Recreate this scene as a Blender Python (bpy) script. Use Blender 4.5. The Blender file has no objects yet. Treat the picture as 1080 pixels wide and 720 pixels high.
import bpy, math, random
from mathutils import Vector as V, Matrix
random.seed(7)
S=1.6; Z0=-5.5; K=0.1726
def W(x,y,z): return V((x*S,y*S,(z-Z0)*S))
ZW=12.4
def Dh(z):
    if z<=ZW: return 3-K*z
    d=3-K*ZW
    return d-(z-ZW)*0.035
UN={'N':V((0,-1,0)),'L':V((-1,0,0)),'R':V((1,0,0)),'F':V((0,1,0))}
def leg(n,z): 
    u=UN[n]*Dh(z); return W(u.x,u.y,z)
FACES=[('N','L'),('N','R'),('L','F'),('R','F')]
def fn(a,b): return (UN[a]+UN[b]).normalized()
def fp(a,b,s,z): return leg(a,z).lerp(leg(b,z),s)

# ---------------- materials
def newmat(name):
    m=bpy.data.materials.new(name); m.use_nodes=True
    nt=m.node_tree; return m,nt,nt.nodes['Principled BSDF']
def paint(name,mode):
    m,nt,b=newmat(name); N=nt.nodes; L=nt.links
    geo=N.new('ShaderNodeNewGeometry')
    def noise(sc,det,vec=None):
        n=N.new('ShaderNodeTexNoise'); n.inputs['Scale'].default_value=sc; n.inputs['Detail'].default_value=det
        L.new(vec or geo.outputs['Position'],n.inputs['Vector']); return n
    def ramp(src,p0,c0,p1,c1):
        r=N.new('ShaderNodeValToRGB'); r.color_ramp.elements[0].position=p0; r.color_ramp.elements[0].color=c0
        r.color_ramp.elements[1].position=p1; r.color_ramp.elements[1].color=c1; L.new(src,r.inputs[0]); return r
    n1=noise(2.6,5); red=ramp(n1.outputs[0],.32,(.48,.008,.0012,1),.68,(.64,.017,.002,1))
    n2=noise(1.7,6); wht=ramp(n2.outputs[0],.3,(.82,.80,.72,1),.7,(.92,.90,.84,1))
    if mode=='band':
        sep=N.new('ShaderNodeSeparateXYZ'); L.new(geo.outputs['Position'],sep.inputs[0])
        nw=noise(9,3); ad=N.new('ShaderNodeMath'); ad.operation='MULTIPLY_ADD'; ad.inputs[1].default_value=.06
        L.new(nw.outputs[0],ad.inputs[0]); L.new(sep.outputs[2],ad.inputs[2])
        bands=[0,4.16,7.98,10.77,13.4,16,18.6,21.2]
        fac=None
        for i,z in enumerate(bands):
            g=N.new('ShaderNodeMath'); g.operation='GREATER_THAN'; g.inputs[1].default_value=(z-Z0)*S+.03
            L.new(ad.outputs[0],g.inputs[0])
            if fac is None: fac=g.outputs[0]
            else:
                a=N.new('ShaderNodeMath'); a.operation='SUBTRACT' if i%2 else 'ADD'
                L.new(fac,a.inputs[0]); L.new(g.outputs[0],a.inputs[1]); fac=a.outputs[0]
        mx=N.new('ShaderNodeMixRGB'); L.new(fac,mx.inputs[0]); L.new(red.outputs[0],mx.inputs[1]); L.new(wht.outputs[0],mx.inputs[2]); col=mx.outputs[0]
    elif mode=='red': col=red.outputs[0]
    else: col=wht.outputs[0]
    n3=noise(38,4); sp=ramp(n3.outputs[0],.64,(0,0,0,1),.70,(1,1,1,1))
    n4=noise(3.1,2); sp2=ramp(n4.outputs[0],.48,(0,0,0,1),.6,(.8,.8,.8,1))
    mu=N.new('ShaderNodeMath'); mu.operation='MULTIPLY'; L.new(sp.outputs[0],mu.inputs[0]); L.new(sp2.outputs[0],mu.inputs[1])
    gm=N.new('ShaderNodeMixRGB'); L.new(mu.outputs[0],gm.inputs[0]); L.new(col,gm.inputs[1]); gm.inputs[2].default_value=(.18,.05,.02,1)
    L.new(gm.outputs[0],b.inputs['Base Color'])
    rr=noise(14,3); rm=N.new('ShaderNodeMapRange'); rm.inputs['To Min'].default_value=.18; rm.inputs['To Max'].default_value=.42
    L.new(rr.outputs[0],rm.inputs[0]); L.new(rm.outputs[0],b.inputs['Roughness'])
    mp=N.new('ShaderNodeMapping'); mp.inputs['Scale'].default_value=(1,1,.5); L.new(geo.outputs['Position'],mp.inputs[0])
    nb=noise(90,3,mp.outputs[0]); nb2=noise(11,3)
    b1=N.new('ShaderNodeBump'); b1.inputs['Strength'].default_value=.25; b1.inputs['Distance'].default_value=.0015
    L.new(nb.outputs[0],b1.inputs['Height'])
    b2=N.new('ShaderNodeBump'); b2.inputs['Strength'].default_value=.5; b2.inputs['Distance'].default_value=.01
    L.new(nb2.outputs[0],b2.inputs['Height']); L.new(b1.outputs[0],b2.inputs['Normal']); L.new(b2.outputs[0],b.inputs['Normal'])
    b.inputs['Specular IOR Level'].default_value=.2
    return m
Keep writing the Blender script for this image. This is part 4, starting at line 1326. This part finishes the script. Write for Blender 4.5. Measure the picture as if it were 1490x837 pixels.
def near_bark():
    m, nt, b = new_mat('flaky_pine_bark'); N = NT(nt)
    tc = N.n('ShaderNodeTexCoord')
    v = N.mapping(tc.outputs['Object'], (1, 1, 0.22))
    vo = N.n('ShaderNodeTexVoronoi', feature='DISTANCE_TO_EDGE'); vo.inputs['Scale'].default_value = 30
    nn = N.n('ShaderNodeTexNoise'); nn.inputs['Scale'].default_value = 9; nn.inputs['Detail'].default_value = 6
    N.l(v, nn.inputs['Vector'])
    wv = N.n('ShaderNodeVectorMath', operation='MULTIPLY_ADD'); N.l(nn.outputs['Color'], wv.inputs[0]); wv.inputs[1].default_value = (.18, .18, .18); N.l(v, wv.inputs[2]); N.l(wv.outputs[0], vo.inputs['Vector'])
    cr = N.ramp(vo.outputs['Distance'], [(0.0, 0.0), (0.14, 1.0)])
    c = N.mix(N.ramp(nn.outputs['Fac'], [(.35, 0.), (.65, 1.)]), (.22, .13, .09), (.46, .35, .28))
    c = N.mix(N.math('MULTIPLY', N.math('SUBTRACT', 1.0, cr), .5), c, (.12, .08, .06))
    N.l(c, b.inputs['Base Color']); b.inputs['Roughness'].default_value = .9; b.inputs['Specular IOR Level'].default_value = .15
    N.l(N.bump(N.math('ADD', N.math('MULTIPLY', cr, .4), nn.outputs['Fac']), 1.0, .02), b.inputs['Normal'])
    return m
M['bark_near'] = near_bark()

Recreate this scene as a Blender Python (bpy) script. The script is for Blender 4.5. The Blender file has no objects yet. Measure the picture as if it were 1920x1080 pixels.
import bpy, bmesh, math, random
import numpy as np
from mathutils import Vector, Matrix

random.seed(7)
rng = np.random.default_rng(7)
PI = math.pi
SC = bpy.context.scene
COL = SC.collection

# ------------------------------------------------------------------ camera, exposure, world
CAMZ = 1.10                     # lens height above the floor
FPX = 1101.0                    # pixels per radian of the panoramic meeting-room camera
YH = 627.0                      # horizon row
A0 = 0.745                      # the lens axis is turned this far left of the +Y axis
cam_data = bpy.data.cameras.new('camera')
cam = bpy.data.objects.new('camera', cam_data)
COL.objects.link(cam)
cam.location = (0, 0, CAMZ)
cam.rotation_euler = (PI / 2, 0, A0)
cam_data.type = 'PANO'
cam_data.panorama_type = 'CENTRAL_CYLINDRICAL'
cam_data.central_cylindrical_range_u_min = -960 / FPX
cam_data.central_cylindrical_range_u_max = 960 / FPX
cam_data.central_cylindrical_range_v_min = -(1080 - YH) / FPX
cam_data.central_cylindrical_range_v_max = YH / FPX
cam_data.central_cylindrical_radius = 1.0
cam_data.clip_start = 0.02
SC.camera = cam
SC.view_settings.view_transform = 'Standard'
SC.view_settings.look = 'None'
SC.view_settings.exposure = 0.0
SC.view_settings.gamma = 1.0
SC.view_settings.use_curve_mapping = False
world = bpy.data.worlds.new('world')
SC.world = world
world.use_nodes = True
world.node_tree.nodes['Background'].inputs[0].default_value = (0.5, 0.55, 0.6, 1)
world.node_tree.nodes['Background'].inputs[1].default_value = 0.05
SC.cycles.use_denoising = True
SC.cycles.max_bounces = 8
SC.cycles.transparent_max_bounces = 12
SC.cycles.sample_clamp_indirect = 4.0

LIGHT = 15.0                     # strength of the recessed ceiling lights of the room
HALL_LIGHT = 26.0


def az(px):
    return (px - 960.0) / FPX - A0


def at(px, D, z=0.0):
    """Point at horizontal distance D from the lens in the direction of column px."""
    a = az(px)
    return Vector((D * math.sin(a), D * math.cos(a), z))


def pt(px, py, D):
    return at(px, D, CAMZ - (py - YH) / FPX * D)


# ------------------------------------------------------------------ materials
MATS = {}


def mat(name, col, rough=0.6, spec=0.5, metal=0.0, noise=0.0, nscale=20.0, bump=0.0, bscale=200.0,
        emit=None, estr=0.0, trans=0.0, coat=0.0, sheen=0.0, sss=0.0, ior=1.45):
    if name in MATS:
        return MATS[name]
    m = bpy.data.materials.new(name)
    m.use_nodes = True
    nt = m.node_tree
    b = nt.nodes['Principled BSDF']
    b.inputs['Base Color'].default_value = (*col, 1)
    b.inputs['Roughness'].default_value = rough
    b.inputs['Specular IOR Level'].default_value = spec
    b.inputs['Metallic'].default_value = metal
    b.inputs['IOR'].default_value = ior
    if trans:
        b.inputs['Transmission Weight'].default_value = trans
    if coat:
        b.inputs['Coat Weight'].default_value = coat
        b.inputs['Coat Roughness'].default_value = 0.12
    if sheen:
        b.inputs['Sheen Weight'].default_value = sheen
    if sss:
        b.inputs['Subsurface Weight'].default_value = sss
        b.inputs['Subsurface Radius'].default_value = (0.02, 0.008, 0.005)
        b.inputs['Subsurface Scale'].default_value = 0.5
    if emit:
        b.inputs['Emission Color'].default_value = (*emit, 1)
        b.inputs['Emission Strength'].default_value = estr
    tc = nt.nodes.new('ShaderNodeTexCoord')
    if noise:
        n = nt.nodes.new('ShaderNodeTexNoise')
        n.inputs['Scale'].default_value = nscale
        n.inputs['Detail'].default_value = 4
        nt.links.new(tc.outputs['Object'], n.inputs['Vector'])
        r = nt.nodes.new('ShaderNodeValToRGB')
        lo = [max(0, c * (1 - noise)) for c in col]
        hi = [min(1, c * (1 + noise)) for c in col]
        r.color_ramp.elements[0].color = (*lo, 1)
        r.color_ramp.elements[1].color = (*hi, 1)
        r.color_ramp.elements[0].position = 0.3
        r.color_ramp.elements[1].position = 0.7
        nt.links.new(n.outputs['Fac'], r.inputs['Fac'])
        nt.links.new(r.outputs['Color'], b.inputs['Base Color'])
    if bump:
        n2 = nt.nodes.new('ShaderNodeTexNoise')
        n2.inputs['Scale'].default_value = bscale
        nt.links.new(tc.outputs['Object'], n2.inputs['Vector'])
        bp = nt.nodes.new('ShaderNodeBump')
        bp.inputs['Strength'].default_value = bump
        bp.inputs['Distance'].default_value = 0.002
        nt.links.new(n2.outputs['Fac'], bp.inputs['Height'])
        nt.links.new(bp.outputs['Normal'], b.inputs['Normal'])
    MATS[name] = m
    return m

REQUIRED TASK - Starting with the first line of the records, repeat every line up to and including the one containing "def fp(a,b,s,z): return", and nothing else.

RESULT -
Recreate this scene as a Blender Python (bpy) script. Use Blender 4.5. The Blender file has no objects yet. Treat the picture as 1080 pixels wide and 720 pixels high.
import bpy, math, random
from mathutils import Vector as V, Matrix
random.seed(7)
S=1.6; Z0=-5.5; K=0.1726
def W(x,y,z): return V((x*S,y*S,(z-Z0)*S))
ZW=12.4
def Dh(z):
    if z<=ZW: return 3-K*z
    d=3-K*ZW
    return d-(z-ZW)*0.035
UN={'N':V((0,-1,0)),'L':V((-1,0,0)),'R':V((1,0,0)),'F':V((0,1,0))}
def leg(n,z): 
    u=UN[n]*Dh(z); return W(u.x,u.y,z)
FACES=[('N','L'),('N','R'),('L','F'),('R','F')]
def fn(a,b): return (UN[a]+UN[b]).normalized()
def fp(a,b,s,z): return leg(a,z).lerp(leg(b,z),s)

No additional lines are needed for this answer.